Like all triple-keeled Tridents, Lottie has a central ballast keel flanked by two half-inch steel bilge plates.
The bilge plates were originally galvanized though much of this zinc has now worn away. The story of Lottie‘s adventures with corrosion and cathodic protection is told here.
Reshoeing Lottie
At the base of each bilge keel is a ski-like horizontal steel shoe which protects the edge of the bilge plate from constant wear when grounding and helps heep her upright aground by preventing the bilge keel digging into soft surfaces.
These shoes themselves wear over time and by 2003 Lottie’s were getting very thin. One of the tenants at the boatyard where she then was happend to be a blacksmith and farrier. He fashioned replacement shoes from two lengths of sutiable steel strip and arc-welded them over the top of the originals.
The shoes are primed with International Primocon before antifouling but the constant wear as Lottie grounds twice a day on her gravelly mooring keeps them largely clear of both paint and fouling.

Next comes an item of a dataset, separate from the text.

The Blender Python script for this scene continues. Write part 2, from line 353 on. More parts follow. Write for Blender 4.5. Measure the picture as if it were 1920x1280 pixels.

The bilge keels are about one inch shorter than the central ballast keel so on hard surfaces Lottie rocks slightly and requires a wedge under one side if you need to keep her steady.
Central ballast keel
Lottie‘s central cast-iron ballast keel is a disgrace. Every year we promise to give it some cosmetic and anticorrosive treatment but in the event all it gets is a lick and a promise – a quick wire brushing followed by yet another coat of antifouling. The result at the end of each season is not pretty but the corrosion is not seriously depleting the cast iron.